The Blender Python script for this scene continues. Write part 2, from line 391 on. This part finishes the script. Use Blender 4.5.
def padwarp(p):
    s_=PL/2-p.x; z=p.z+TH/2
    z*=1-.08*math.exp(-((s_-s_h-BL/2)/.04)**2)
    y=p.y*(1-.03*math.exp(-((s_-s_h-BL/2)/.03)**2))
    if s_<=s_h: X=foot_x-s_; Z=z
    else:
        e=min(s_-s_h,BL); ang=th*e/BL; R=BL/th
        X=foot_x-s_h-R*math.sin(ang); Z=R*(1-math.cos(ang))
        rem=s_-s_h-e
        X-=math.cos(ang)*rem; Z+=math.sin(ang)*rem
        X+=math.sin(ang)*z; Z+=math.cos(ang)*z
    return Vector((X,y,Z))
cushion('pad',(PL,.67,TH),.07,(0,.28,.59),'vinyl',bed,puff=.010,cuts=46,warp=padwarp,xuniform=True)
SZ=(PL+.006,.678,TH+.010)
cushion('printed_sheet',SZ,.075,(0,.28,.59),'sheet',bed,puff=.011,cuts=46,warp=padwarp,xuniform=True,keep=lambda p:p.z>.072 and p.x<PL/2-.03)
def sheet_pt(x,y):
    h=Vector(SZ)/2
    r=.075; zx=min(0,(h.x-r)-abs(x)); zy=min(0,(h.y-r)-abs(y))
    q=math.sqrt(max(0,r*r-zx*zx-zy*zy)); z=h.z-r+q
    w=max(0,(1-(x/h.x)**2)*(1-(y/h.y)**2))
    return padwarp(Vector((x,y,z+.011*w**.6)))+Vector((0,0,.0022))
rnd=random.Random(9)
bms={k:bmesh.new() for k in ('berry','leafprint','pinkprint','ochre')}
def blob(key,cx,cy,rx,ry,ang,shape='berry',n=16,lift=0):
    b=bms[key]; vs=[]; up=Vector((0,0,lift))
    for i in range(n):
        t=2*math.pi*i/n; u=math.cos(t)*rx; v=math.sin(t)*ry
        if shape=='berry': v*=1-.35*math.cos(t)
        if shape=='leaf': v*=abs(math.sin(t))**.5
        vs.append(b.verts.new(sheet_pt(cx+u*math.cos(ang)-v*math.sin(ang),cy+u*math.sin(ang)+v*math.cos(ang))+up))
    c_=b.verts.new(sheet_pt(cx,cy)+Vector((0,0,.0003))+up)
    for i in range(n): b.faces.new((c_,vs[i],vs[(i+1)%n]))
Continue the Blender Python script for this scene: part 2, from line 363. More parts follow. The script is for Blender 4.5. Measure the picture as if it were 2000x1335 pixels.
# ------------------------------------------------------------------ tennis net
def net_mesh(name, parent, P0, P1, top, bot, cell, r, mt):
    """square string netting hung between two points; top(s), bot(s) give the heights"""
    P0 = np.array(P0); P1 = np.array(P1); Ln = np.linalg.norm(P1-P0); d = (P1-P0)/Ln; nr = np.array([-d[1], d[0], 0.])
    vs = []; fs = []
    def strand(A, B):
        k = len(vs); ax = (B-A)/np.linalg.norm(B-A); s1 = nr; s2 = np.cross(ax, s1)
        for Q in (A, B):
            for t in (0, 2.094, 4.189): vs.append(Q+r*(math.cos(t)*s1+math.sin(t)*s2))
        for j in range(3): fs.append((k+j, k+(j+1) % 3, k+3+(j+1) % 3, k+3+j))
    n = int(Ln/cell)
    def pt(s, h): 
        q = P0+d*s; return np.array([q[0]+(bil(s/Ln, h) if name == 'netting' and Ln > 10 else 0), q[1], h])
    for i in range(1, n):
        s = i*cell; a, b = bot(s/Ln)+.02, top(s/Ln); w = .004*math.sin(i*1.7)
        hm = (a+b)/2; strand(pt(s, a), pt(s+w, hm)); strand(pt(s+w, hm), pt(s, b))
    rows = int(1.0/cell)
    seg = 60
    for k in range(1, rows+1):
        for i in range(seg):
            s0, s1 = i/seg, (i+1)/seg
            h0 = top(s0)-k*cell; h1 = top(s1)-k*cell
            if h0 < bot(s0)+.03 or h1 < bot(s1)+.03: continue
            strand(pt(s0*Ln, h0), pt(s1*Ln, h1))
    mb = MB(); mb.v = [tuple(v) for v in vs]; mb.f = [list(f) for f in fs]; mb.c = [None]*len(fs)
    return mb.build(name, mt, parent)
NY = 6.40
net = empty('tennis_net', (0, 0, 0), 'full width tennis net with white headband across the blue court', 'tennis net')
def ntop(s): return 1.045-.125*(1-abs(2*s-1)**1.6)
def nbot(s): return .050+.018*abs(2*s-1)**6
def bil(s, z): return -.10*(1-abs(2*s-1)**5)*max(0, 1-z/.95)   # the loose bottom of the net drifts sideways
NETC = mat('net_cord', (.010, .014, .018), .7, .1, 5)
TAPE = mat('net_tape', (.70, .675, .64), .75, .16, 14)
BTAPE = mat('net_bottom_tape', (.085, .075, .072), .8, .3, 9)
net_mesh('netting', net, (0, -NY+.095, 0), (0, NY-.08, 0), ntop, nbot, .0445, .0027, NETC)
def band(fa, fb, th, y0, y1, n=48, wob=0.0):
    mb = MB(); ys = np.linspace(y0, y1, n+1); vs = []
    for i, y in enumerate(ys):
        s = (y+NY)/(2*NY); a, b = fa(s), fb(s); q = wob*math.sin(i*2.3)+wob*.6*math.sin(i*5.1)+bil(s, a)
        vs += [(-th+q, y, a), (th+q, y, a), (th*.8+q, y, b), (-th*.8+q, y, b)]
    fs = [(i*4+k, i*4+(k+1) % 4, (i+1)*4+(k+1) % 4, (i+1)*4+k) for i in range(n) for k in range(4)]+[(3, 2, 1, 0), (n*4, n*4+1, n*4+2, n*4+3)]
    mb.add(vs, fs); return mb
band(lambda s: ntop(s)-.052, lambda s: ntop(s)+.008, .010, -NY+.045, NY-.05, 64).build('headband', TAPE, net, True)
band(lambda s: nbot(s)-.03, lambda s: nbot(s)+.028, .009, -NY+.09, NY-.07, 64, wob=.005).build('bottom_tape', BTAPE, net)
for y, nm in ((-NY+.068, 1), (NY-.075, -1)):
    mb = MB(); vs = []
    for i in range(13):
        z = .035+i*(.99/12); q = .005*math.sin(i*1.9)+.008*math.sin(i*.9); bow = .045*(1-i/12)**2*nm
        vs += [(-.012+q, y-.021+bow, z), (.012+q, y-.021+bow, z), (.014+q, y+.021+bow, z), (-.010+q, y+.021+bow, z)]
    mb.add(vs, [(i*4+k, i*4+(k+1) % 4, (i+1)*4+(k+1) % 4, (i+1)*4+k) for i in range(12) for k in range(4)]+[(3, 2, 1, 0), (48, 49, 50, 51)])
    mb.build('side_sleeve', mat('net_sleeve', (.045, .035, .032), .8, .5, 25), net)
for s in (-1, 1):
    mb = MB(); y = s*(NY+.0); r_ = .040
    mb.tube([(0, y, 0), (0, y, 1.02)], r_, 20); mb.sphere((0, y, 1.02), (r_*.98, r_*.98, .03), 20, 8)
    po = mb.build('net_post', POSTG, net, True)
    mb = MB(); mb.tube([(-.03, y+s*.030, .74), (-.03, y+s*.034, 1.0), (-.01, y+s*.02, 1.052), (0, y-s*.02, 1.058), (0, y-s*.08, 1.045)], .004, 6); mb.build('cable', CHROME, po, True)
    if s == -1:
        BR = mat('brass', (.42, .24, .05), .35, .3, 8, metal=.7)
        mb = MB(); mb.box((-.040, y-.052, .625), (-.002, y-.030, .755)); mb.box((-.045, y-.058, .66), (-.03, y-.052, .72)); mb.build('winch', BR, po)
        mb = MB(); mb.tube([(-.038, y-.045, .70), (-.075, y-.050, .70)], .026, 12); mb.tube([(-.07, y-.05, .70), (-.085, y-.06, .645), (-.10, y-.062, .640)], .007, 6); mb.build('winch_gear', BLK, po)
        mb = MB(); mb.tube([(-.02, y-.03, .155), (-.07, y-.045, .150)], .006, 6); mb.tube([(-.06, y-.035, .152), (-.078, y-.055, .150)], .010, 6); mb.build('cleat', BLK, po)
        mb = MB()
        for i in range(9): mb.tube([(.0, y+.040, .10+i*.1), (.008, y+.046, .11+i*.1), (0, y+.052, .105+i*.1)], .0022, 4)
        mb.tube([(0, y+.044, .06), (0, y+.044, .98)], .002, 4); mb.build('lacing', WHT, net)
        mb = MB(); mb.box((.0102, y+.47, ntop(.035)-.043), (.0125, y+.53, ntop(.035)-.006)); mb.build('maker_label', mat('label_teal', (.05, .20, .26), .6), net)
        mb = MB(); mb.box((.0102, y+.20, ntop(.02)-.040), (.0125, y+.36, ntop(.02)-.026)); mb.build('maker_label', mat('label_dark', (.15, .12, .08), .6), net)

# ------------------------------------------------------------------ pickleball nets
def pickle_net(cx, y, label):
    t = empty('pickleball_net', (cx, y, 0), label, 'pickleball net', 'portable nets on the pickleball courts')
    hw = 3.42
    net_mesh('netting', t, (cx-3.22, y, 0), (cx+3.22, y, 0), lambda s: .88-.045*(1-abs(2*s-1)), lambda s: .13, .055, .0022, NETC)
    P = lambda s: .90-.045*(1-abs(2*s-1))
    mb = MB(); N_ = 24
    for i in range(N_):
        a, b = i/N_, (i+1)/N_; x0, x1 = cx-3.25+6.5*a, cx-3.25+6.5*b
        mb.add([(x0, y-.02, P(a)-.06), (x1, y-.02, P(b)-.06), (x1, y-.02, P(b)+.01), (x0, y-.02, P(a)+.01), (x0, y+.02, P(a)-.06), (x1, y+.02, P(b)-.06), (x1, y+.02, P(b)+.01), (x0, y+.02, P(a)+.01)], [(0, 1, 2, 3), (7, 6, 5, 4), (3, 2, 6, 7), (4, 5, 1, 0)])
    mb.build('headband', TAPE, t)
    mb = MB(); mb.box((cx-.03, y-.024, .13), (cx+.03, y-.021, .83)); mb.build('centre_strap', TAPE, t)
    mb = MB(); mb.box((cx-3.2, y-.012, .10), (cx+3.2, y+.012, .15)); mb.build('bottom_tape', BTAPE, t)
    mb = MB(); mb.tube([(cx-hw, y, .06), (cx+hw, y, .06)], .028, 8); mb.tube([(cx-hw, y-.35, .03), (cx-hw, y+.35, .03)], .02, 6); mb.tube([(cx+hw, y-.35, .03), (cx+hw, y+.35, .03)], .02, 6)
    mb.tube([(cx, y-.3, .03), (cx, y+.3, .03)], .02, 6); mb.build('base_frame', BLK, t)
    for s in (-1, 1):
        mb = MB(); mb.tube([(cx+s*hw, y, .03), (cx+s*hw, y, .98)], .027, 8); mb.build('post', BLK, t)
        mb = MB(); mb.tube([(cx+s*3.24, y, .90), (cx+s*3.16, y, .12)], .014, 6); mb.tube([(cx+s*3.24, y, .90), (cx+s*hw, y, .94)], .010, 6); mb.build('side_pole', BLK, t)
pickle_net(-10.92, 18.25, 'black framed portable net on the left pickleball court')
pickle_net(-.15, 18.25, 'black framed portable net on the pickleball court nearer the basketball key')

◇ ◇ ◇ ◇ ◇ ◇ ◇

TO BE DONE: Quote exactly the first line of the entries and every line after it, stopping with the line that contains "for i in range(n): b.faces.new((c_,vs[i],vs[(i+1)%n]))".

TASK RESULT:
The Blender Python script for this scene continues. Write part 2, from line 391 on. This part finishes the script. Use Blender 4.5.
def padwarp(p):
    s_=PL/2-p.x; z=p.z+TH/2
    z*=1-.08*math.exp(-((s_-s_h-BL/2)/.04)**2)
    y=p.y*(1-.03*math.exp(-((s_-s_h-BL/2)/.03)**2))
    if s_<=s_h: X=foot_x-s_; Z=z
    else:
        e=min(s_-s_h,BL); ang=th*e/BL; R=BL/th
        X=foot_x-s_h-R*math.sin(ang); Z=R*(1-math.cos(ang))
        rem=s_-s_h-e
        X-=math.cos(ang)*rem; Z+=math.sin(ang)*rem
        X+=math.sin(ang)*z; Z+=math.cos(ang)*z
    return Vector((X,y,Z))
cushion('pad',(PL,.67,TH),.07,(0,.28,.59),'vinyl',bed,puff=.010,cuts=46,warp=padwarp,xuniform=True)
SZ=(PL+.006,.678,TH+.010)
cushion('printed_sheet',SZ,.075,(0,.28,.59),'sheet',bed,puff=.011,cuts=46,warp=padwarp,xuniform=True,keep=lambda p:p.z>.072 and p.x<PL/2-.03)
def sheet_pt(x,y):
    h=Vector(SZ)/2
    r=.075; zx=min(0,(h.x-r)-abs(x)); zy=min(0,(h.y-r)-abs(y))
    q=math.sqrt(max(0,r*r-zx*zx-zy*zy)); z=h.z-r+q
    w=max(0,(1-(x/h.x)**2)*(1-(y/h.y)**2))
    return padwarp(Vector((x,y,z+.011*w**.6)))+Vector((0,0,.0022))
rnd=random.Random(9)
bms={k:bmesh.new() for k in ('berry','leafprint','pinkprint','ochre')}
def blob(key,cx,cy,rx,ry,ang,shape='berry',n=16,lift=0):
    b=bms[key]; vs=[]; up=Vector((0,0,lift))
    for i in range(n):
        t=2*math.pi*i/n; u=math.cos(t)*rx; v=math.sin(t)*ry
        if shape=='berry': v*=1-.35*math.cos(t)
        if shape=='leaf': v*=abs(math.sin(t))**.5
        vs.append(b.verts.new(sheet_pt(cx+u*math.cos(ang)-v*math.sin(ang),cy+u*math.sin(ang)+v*math.cos(ang))+up))
    c_=b.verts.new(sheet_pt(cx,cy)+Vector((0,0,.0003))+up)
    for i in range(n): b.faces.new((c_,vs[i],vs[(i+1)%n]))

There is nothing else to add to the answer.